Brace of 2 Duelling Pistols, a Cutlass, and a Dagger for the Captain $16 + $4 + $4 = $24
Brace of 2 Duelling Pistols, a Cutlass, and a Dagger for the Officer  $16 + $4 + $4 = $24
Musket, Cutlass $7 + 4 = $11
Brace of Ship's Pistols and Cutlass $12 + 4 = $16
Ship's Pistol and Cutlass $6 + $4 = 10
Cutlass + Dagger  $8
Axe +  Dagger $8
Two Cutlasses $8
----
That's $109 so  $7 left, buy the Captain an Amulet for $5 and bank $2


All the lists in Cutlass have the same level/costing distribution, differing in details of the stats, skills, and special rules for each faction, but they have a formula to buy figures by each statistic and skill, so you could be more freeform.

There are a lot fewer equipment options in Cutlass than in Empire of the Dead, and the list tends to provide slightly larger groups, though you could stock up on up to four level 5s, the 7 leader, and fewer 1s and 3s to end with six or seven guys. In either game, paint twenty figures and you can play two sides with a few options.

Now its time to start taking some pictures...





Tuesday, October 1, 2013

Smugglers' Docks part 3: Wulfen Jaeger for Empire of the Dead

The Euripides Club will need opposition. I have some Cossack figures and some Irish Wolfhounds that will do fine for Wulfen Jaeger from a bit farther east. Their costumes are a bit different, and similarly early in style, and their weapons match well. Google Translate says they are Volka Okhotniki. 

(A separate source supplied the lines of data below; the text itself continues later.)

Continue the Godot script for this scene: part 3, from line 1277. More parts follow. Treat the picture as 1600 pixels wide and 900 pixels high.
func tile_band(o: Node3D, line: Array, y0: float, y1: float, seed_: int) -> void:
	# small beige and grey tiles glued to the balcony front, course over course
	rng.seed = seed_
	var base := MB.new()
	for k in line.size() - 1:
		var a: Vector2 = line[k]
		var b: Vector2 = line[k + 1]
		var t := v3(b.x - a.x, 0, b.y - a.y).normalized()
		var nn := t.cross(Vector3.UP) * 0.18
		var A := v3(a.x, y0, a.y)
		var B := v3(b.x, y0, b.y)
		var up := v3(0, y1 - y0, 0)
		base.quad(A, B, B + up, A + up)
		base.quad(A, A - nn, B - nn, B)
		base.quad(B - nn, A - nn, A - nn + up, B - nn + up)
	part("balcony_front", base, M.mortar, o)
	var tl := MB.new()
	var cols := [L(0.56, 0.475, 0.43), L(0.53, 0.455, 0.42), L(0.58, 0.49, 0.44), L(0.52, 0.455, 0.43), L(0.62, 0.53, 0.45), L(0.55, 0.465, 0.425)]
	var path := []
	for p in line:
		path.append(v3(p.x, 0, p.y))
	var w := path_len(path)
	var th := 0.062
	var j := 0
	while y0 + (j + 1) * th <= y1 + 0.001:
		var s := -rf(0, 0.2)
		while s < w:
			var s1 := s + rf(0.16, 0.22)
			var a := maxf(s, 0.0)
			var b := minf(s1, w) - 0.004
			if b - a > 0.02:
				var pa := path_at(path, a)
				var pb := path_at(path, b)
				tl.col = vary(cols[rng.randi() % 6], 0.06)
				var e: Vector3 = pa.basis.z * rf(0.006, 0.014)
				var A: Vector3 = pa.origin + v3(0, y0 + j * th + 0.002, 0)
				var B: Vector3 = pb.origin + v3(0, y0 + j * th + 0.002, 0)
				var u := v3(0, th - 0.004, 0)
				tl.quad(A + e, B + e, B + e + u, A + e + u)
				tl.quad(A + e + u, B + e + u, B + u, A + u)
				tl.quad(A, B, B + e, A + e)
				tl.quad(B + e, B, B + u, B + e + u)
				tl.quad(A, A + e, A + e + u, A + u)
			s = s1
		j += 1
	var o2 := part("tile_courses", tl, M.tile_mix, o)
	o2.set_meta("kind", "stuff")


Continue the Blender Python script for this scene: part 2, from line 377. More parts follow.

I'm purchasing a list at 150 points to match. 10 off the top pays for being a Gentlemen's Club variant.
They'll have +1 Combat and -1 shooting, so should go for a lot of melee weapons in the mix. +1 Bravado vs supernatural creatures. They can buy wolfhounds for 20 points each as subordinates. 

Digging through Wikipedia, looks like we can call the group a Plastun.
Starshina - Leader (seems to be more of a sergeant later) as President  20
Chorąży  - a junior officer as as Secretary 15
Two Wolfhounds 2 x 20 = 40
Two Cossacks 2 x 10 = 20

This leave 45 for equipment.

Blunderbuss as a Sawn off 6
Hunting Rifle 10
Two Heavy Pistols   14
4 Swords 12
3 Knives  3

Each will get a gun and a sword, three will have knives.